What was interesting was the amount of hard work that Angelina Jolie put in in order to look convincing on screen. On the flip side it’s amazing how a director who is so far out of his depth can convince the studio that he has some kind of vision that will be in the best interests of the project.

This is where Dominic Senna and Simon West have more than one thing in common. Both have directed the talented Angelina Jolie in Gone in Sixty Seconds and Tomb Raider, and neither could direct their way out of a paper bag. It’s just something they cant hide from – it spews forth from the screen, even embarrasingly so on the extras on the DVD for each movie when it becomes quite clear that each of them is convincing no one.

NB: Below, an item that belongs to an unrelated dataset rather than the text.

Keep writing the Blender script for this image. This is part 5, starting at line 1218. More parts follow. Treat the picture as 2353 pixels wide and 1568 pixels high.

Tomb Raider suffers, for me, because it has so clearly been hacked to death as the movie went along. This has to fall at the feet of the director. The amount of material in the deleted scenes that if left intact would actually have given the story more depth and a little more credibility than the mish-mash of set pieces that it turns out to be.

A shame, really, as Tomb Raider does look great for the most part and the effort that Jolie put into the movie was not matched by the director. With Jan de Bont at the helm of the sequel it will be interesting to see if the franchise can be saved, although I suspect that given the slap-dash treatment de Bont usually delivers (Speed, Twister, et al) it’ll take some doing.